## COLLECTED DATA
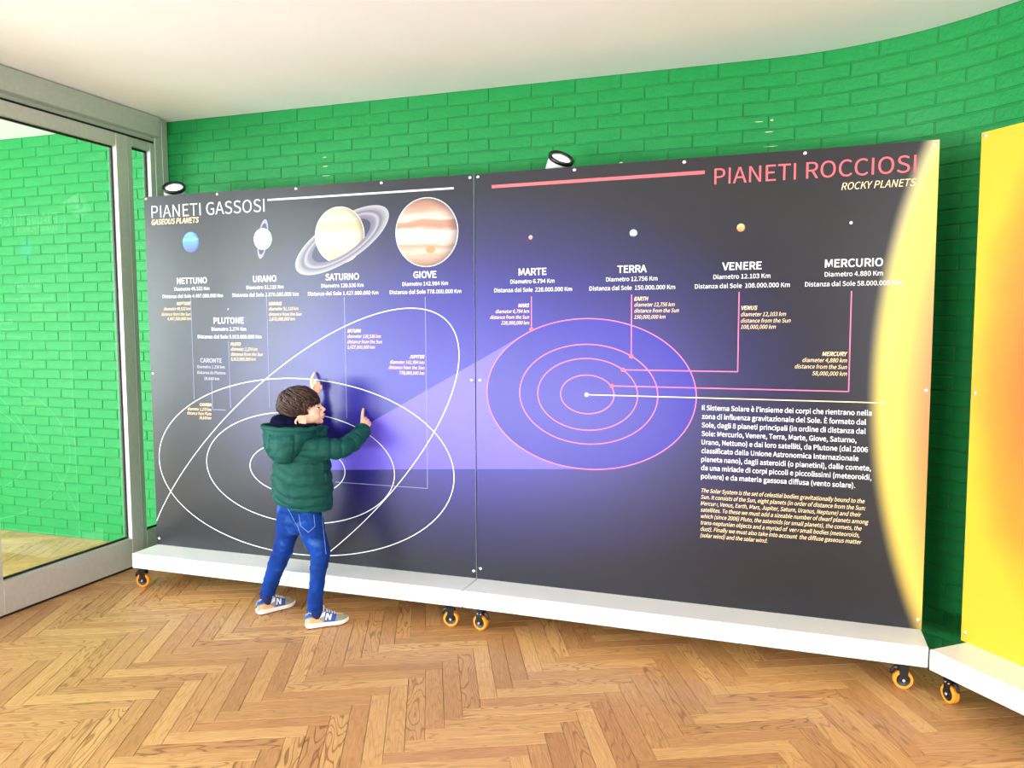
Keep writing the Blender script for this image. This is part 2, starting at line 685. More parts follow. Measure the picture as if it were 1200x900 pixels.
# chipped paint showing pale plaster along a few joints
chips = bmesh.new()
for s, z, w, h in ((-1.135, 2.452, .03, .006), (-1.13, 2.40, .05, .004), (-1.125, 2.345, .07, .003), (.62, 2.30, .025, .014), (.555, 2.276, .09, .004), (.64, 2.279, .03, .005), (.50, 2.27, .05, .003),
                   (.73, 2.283, .012, .004), (1.36, 2.455, .02, .008), (1.35, 2.40, .05, .004), (1.36, 2.33, .09, .003), (1.30, 2.452, .05, .003)):
    p, a = wall_at(s)
    t = Matrix.Translation((p.x, p.y, z)) @ Matrix.Rotation(a, 4, 'Z')
    n = 9
    vv = [chips.verts.new(t @ Vector((math.cos(2 * PI * k / n) * w / 2 * random.uniform(.6, 1), -0.0022, math.sin(2 * PI * k / n) * h / 2 * random.uniform(.6, 1)))) for k in range(n)]
    chips.faces.new(vv)
o = obj('chipped_plaster', chips, mat('bare_plaster', (226, 226, 190), 0.9), wall_back)
o['label'] = 'pale chips where the green paint has flaked off the joints'
o['kind'] = 'stuff'

# unseen sides of the room: solid right wall and the glazed fronts the daylight comes through
struct('wall_right', boxes((6.0, 6.2, -7.0, 0.9, -0.1, HC)), WHITE_W)
struct('wall_far', boxes((4.95, 6.1, -2.85, -2.7, -0.1, HC)), WHITE_W)


def glazed(name, along, a0, a1, fixed, n):
    """floor to ceiling window front with frame bars; along = 'x' or 'y'"""
    root = empty(name)
    tag(root, kind='structure')
    def bar(nm, p0, p1, z0, z1, t=0.03, m=ALU):
        b = (p0, p1, fixed - t, fixed + t, z0, z1) if along == 'x' else (fixed - t, fixed + t, p0, p1, z0, z1)
        obj(nm, boxes(b, bev=0.003), m, root)
    bar('frame_rail', a0, a1, 0.0, 0.12)
    bar('frame_rail', a0, a1, HC - 0.12, HC)
    for i in range(n + 1):
        x = a0 + (a1 - a0) * i / n
        bar('mullion', x - 0.035, x + 0.035, 0.12, HC - 0.12)
    for i in range(n):
        x0 = a0 + (a1 - a0) * i / n + 0.035
        x1 = a0 + (a1 - a0) * (i + 1) / n - 0.035
        bar('pane', x0, x1, 0.12, HC - 0.12, t=0.004, m=GLASS)


glazed('window_3', 'x', -6.4, -4.3, -7.0, 2)
glazed('fill_window', 'x', 3.0, 6.0, -7.0, 2)  # unseen window added for the fill from the right
struct('wall_front', boxes((-4.26, 2.96, -7.15, -7.0, -0.1, HC)), DARKW)
glazed('window_4', 'y', -7.0, -1.9, -6.45, 4)
struct('wall_left', boxes((-6.6, -6.4, -1.86, 0.7, -0.1, HC)), WHITE_W)

# glazed partition: header box, wall post, sliding leaf, narrow side light, next leaf nearer the camera
struct('trim_1', boxes((XP - 0.06, XP + 0.045, -6.9, 0.385, 2.625, HC - 0.004), bev=0.003), ALU_D)
struct('trim_2', boxes((XP - 0.06, XP, 0.445, 0.494, 0.0, HC), bev=0.002), ALU_D)
struct('trim_3', boxes((XP - 0.05, XP - 0.004, -6.9, 0.385, 2.603, 2.625)), ALU_D)
struct('head_gap_shade', boxes((XP - 0.05, XP - 0.010, -6.9, 0.385, 2.590, 2.603)), GASKET_GAP)  # black strip in place of the shaded gap above the leaves
hd = struct('trim_4', boxes((XP - 0.06, XP, 0.386, 0.444, 0.0, HC - 0.004), bev=0.002), ALU_D)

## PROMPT
Extract the full listing above verbatim; pictures are to be left out of the copy.

## OUTPUT
Keep writing the Blender script for this image. This is part 2, starting at line 685. More parts follow. Measure the picture as if it were 1200x900 pixels.
# chipped paint showing pale plaster along a few joints
chips = bmesh.new()
for s, z, w, h in ((-1.135, 2.452, .03, .006), (-1.13, 2.40, .05, .004), (-1.125, 2.345, .07, .003), (.62, 2.30, .025, .014), (.555, 2.276, .09, .004), (.64, 2.279, .03, .005), (.50, 2.27, .05, .003),
                   (.73, 2.283, .012, .004), (1.36, 2.455, .02, .008), (1.35, 2.40, .05, .004), (1.36, 2.33, .09, .003), (1.30, 2.452, .05, .003)):
    p, a = wall_at(s)
    t = Matrix.Translation((p.x, p.y, z)) @ Matrix.Rotation(a, 4, 'Z')
    n = 9
    vv = [chips.verts.new(t @ Vector((math.cos(2 * PI * k / n) * w / 2 * random.uniform(.6, 1), -0.0022, math.sin(2 * PI * k / n) * h / 2 * random.uniform(.6, 1)))) for k in range(n)]
    chips.faces.new(vv)
o = obj('chipped_plaster', chips, mat('bare_plaster', (226, 226, 190), 0.9), wall_back)
o['label'] = 'pale chips where the green paint has flaked off the joints'
o['kind'] = 'stuff'

# unseen sides of the room: solid right wall and the glazed fronts the daylight comes through
struct('wall_right', boxes((6.0, 6.2, -7.0, 0.9, -0.1, HC)), WHITE_W)
struct('wall_far', boxes((4.95, 6.1, -2.85, -2.7, -0.1, HC)), WHITE_W)


def glazed(name, along, a0, a1, fixed, n):
    """floor to ceiling window front with frame bars; along = 'x' or 'y'"""
    root = empty(name)
    tag(root, kind='structure')
    def bar(nm, p0, p1, z0, z1, t=0.03, m=ALU):
        b = (p0, p1, fixed - t, fixed + t, z0, z1) if along == 'x' else (fixed - t, fixed + t, p0, p1, z0, z1)
        obj(nm, boxes(b, bev=0.003), m, root)
    bar('frame_rail', a0, a1, 0.0, 0.12)
    bar('frame_rail', a0, a1, HC - 0.12, HC)
    for i in range(n + 1):
        x = a0 + (a1 - a0) * i / n
        bar('mullion', x - 0.035, x + 0.035, 0.12, HC - 0.12)
    for i in range(n):
        x0 = a0 + (a1 - a0) * i / n + 0.035
        x1 = a0 + (a1 - a0) * (i + 1) / n - 0.035
        bar('pane', x0, x1, 0.12, HC - 0.12, t=0.004, m=GLASS)


glazed('window_3', 'x', -6.4, -4.3, -7.0, 2)
glazed('fill_window', 'x', 3.0, 6.0, -7.0, 2)  # unseen window added for the fill from the right
struct('wall_front', boxes((-4.26, 2.96, -7.15, -7.0, -0.1, HC)), DARKW)
glazed('window_4', 'y', -7.0, -1.9, -6.45, 4)
struct('wall_left', boxes((-6.6, -6.4, -1.86, 0.7, -0.1, HC)), WHITE_W)

# glazed partition: header box, wall post, sliding leaf, narrow side light, next leaf nearer the camera
struct('trim_1', boxes((XP - 0.06, XP + 0.045, -6.9, 0.385, 2.625, HC - 0.004), bev=0.003), ALU_D)
struct('trim_2', boxes((XP - 0.06, XP, 0.445, 0.494, 0.0, HC), bev=0.002), ALU_D)
struct('trim_3', boxes((XP - 0.05, XP - 0.004, -6.9, 0.385, 2.603, 2.625)), ALU_D)
struct('head_gap_shade', boxes((XP - 0.05, XP - 0.010, -6.9, 0.385, 2.590, 2.603)), GASKET_GAP)  # black strip in place of the shaded gap above the leaves
hd = struct('trim_4', boxes((XP - 0.06, XP, 0.386, 0.444, 0.0, HC - 0.004), bev=0.002), ALU_D)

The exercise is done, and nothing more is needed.